# start of Stored data

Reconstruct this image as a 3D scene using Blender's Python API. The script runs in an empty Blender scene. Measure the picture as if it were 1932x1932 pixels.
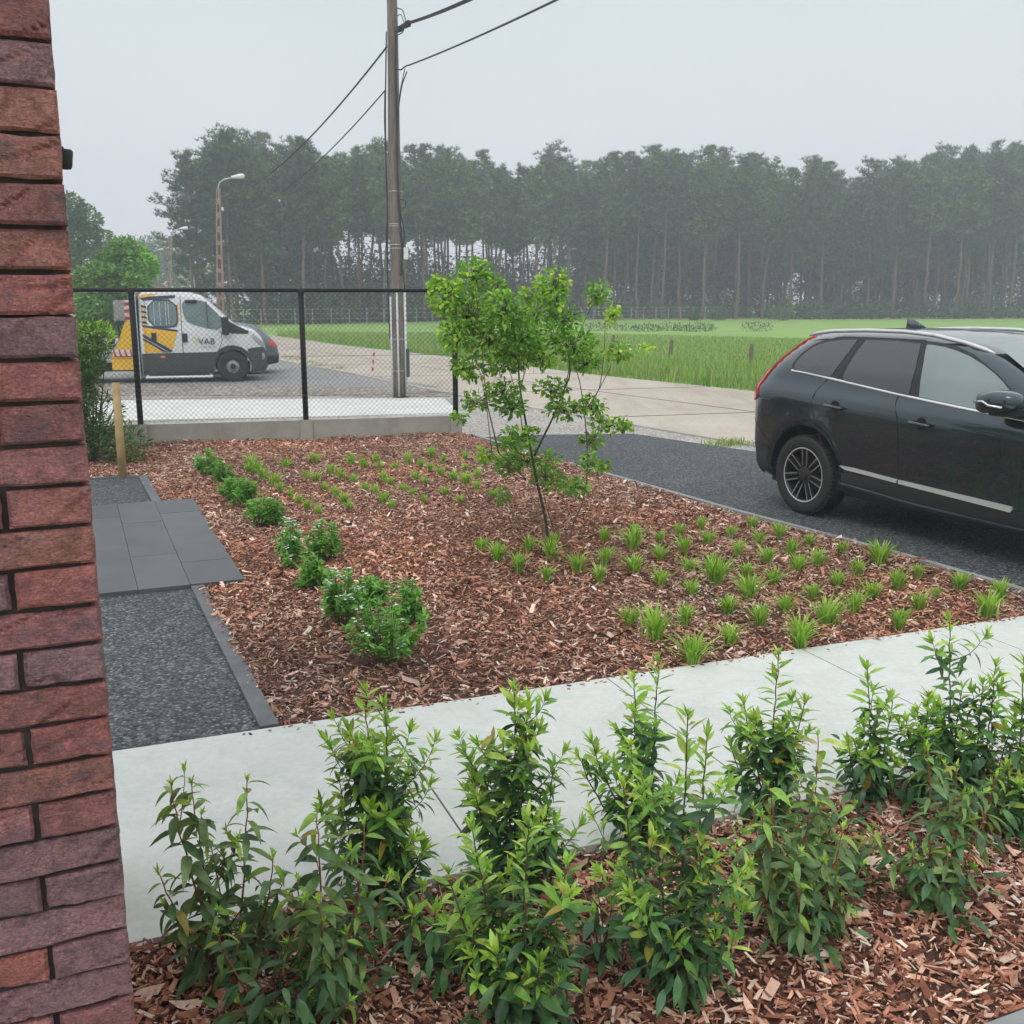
import bpy, bmesh, math, random
import numpy as np
from mathutils import Vector, Matrix
from mathutils.geometry import delaunay_2d_cdt

random.seed(7); rng = np.random.default_rng(7)
R = math.radians
S = bpy.context.scene
C = S.collection

# ------------------------------------------------------------------ camera
PITCH = R(11.72); EYE = 1.9
cam_d = bpy.data.cameras.new('camera'); cam_d.sensor_width = 36; cam_d.lens = 36
cam_d.clip_start = 0.05; cam_d.clip_end = 2000
cam = bpy.data.objects.new('camera', cam_d); C.objects.link(cam)
cam.location = (0, 0, EYE); cam.rotation_euler = (R(90) - PITCH, 0, 0)
S.camera = cam

# ------------------------------------------------------------------ world, sun, exposure
W = bpy.data.worlds.new('World'); S.world = W; W.use_nodes = True
nt = W.node_tree; nt.nodes.clear()
wo = nt.nodes.new('ShaderNodeOutputWorld'); bg = nt.nodes.new('ShaderNodeBackground')
sky = nt.nodes.new('ShaderNodeTexSky'); sky.sky_type = 'NISHITA'; sky.sun_disc = False
sky.sun_elevation = R(52); sky.sun_rotation = R(200); sky.air_density = 1.0; sky.dust_density = 4.0
tc = nt.nodes.new('ShaderNodeTexCoord'); sp = nt.nodes.new('ShaderNodeSeparateXYZ')
nt.links.new(tc.outputs['Generated'], sp.inputs[0])
rp = nt.nodes.new('ShaderNodeValToRGB'); cr = rp.color_ramp   # overcast cloud deck, brighter overhead
cr.elements[0].position = 0.0; cr.elements[0].color = (8.0, 8.0, 8.9, 1)
cr.elements[1].position = 1.0; cr.elements[1].color = (12.6, 12.9, 13.4, 1)
e = cr.elements.new(0.10); e.color = (7.5, 7.75, 8.4, 1)
e = cr.elements.new(0.28); e.color = (6.1, 6.75, 6.9, 1)
e = cr.elements.new(0.5); e.color = (9.6, 9.9, 10.2, 1)
nt.links.new(sp.outputs['Z'], rp.inputs[0])
ns = nt.nodes.new('ShaderNodeTexNoise'); ns.inputs['Scale'].default_value = 1.6; ns.inputs['Detail'].default_value = 2
nt.links.new(tc.outputs['Generated'], ns.inputs['Vector'])
mr = nt.nodes.new('ShaderNodeMapRange'); mr.inputs['To Min'].default_value = 0.93; mr.inputs['To Max'].default_value = 1.07
mr.inputs['From Min'].default_value = 0.3; mr.inputs['From Max'].default_value = 0.7
nt.links.new(ns.outputs['Fac'], mr.inputs['Value'])
mm = nt.nodes.new('ShaderNodeVectorMath'); mm.operation = 'SCALE'
nt.links.new(rp.outputs['Color'], mm.inputs[0]); nt.links.new(mr.outputs[0], mm.inputs['Scale'])
mx = nt.nodes.new('ShaderNodeMix'); mx.data_type = 'RGBA'; mx.inputs[0].default_value = 0.95
nt.links.new(sky.outputs[0], mx.inputs[6]); nt.links.new(mm.outputs[0], mx.inputs[7])
nt.links.new(mx.outputs[2], bg.inputs['Color']); bg.inputs['Strength'].default_value = 0.1
nt.links.new(bg.outputs[0], wo.inputs['Surface'])

sd = bpy.data.lights.new('sun', 'SUN'); sd.energy = 0.7; sd.angle = R(25); sd.color = (1, 0.97, 0.93)
sun = bpy.data.objects.new('sun', sd); C.objects.link(sun)
sun.rotation_euler = (R(38), 0, R(-20))
S.view_settings.view_transform = 'Standard'; S.view_settings.look = 'None'
S.view_settings.gamma = 1; S.view_settings.use_curve_mapping = False
S.view_settings.exposure = 0.28
S.render.engine = 'CYCLES'
S.cycles.use_denoising = True
S.cycles.max_bounces = 6; S.cycles.diffuse_bounces = 3; S.cycles.glossy_bounces = 3
S.cycles.transmission_bounces = 4; S.cycles.transparent_max_bounces = 8; S.cycles.volume_bounces = 0
S.cycles.use_adaptive_sampling = True; S.cycles.adaptive_threshold = 0.015

# ------------------------------------------------------------------ helpers
def at(u, v, y):
    """world point seen at (u,v) of a 1932 px picture, at world distance y"""
    a = (u - 966) / 1932; b = (966 - v) / 1932
    d = (a, math.cos(PITCH) + b * math.sin(PITCH), -math.sin(PITCH) + b * math.cos(PITCH))
    t = y / d[1]
    return Vector((d[0] * t, y, EYE + d[2] * t))
def gd(u, v, z=0.0):
    a = (u - 966) / 1932; b = (966 - v) / 1932
    d = (a, math.cos(PITCH) + b * math.sin(PITCH), -math.sin(PITCH) + b * math.cos(PITCH))
    t = (z - EYE) / d[2]
    return Vector((d[0] * t, d[1] * t, z))

class MB:
    def __init__(s): s.V = []; s.F = []; s.c = []; s.n = 0; s.m = []
    def add(s, V, F, col=(1, 1, 1)):
        V = np.asarray(V, float).reshape(-1, 3)
        F = [np.asarray(F, int)] if not isinstance(F, list) else [np.asarray(f, int) for f in F]
        col = np.asarray(col, float)
        for f in F:
            f = f.reshape(-1, f.shape[-1])
            if len(f) == 0: continue
            s.F.append(f + s.n)
            s.c.append(np.broadcast_to(col, (len(f), 3)) if col.ndim == 1 else col[:len(f)])
        s.V.append(V); s.n += len(V); return s
    def box(s, c, d, rz=0, col=(1, 1, 1), M=None):
        x, y, z = [q / 2 for q in d]
        V = np.array([(-x, -y, -z), (x, -y, -z), (x, y, -z), (-x, y, -z), (-x, -y, z), (x, -y, z), (x, y, z), (-x, y, z)])
        if M is not None: V = V @ np.array(M.to_3x3()).T
        else:
            k, q = math.cos(rz), math.sin(rz); V = V @ np.array([[k, -q, 0], [q, k, 0], [0, 0, 1]]).T
        V = V + np.array(c)
        return s.add(V, [[0, 3, 2, 1], [4, 5, 6, 7], [0, 1, 5, 4], [1, 2, 6, 5], [2, 3, 7, 6], [3, 0, 4, 7]] and np.array([[0, 3, 2, 1], [4, 5, 6, 7], [0, 1, 5, 4], [1, 2, 6, 5], [2, 3, 7, 6], [3, 0, 4, 7]]), col)
    def prism(s, poly, z0, z1, col=(1, 1, 1)):
        n = len(poly); V = [(p[0], p[1], z0) for p in poly] + [(p[0], p[1], z1) for p in poly]
        ar = sum(poly[i][0] * poly[(i + 1) % n][1] - poly[(i + 1) % n][0] * poly[i][1] for i in range(n))
        top = list(range(n, 2 * n)); bot = list(range(n - 1, -1, -1))
        if ar < 0: top.reverse(); bot.reverse()
        sd = [(i, (i + 1) % n, n + (i + 1) % n, n + i) if ar > 0 else (n + i, n + (i + 1) % n, (i + 1) % n, i) for i in range(n)]
        return s.add(V, [np.array([top]), np.array([bot]), np.array(sd)], col)
    def tube(s, pts, rad, n=8, col=(1, 1, 1), cap=True):
        P = np.array([tuple(p) for p in pts], float); m = len(P)
        rad = np.broadcast_to(np.asarray(rad, float), (m,))
        T = np.gradient(P, axis=0); T /= np.linalg.norm(T, axis=1)[:, None] + 1e-12
        ref = np.array([0, 0, 1.0]) if abs(T[0][2]) < 0.8 else np.array([1.0, 0, 0])
        V = []
        for i in range(m):
            a = np.cross(T[i], ref); a /= np.linalg.norm(a) + 1e-12; b = np.cross(T[i], a)
            ref = -np.cross(T[i], a) if False else ref
            for k in range(n):
                t = 2 * math.pi * k / n; V.append(P[i] + rad[i] * (math.cos(t) * a + math.sin(t) * b))
        F = [(i * n + k, i * n + (k + 1) % n, (i + 1) * n + (k + 1) % n, (i + 1) * n + k) for i in range(m - 1) for k in range(n)]
        Fs = [np.array(F)]
        if cap and n > 2: Fs += [np.array([list(range(n))[::-1]]), np.array([[(m - 1) * n + k for k in range(n)]])]
        return s.add(V, Fs, col)
    def lathe(s, prof, n=32, axis='y', c=(0, 0, 0), col=(1, 1, 1)):
        V = []
        for r, h in prof:
            for k in range(n):
                t = 2 * math.pi * k / n; a, b = r * math.cos(t), r * math.sin(t)
                V.append((c[0] + a, c[1] + h, c[2] + b) if axis == 'y' else (c[0] + a, c[1] + b, c[2] + h))
        F = [(i * n + k, i * n + (k + 1) % n, (i + 1) * n + (k + 1) % n, (i + 1) * n + k) for i in range(len(prof) - 1) for k in range(n)]
        return s.add(V, np.array(F), col)
    def build(s, name, mat, parent=None, smooth=False, loc=None):
        me = bpy.data.meshes.new(name)
        if s.V:
            V = np.concatenate(s.V).astype(np.float32); me.vertices.add(len(V)); me.vertices.foreach_set('co', V.ravel())
            L = np.concatenate([f.ravel() for f in s.F]).astype(np.int32)
            tot = np.concatenate([np.full(len(f), f.shape[1]) for f in s.F]).astype(np.int32)
            st = np.concatenate([[0], np.cumsum(tot)[:-1]]).astype(np.int32)
            me.loops.add(len(L)); me.loops.foreach_set('vertex_index', L)
            me.polygons.add(len(tot)); me.polygons.foreach_set('loop_start', st); me.polygons.foreach_set('loop_total', tot)
            col = np.concatenate(s.c); col = np.hstack([col, np.ones((len(col), 1))]).astype(np.float32)
            at_ = me.attributes.new('Col', 'FLOAT_COLOR', 'FACE'); at_.data.foreach_set('color', col.ravel())
            me.polygons.foreach_set('use_smooth', np.full(len(tot), smooth))
            me.update(); me.validate()
        me.materials.append(mat)
        o = bpy.data.objects.new(name, me); C.objects.link(o)
        if parent: o.parent = parent
        if loc is not None: o.location = loc
        return o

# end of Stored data

◆ The request: Go from the first line of the data above to the line containing "C = S.collection" and retype exactly those lines, both included, but none of the pictures.

◆ Result of this exercise:
Reconstruct this image as a 3D scene using Blender's Python API. The script runs in an empty Blender scene. Measure the picture as if it were 1932x1932 pixels.
import bpy, bmesh, math, random
import numpy as np
from mathutils import Vector, Matrix
from mathutils.geometry import delaunay_2d_cdt

random.seed(7); rng = np.random.default_rng(7)
R = math.radians
S = bpy.context.scene
C = S.collection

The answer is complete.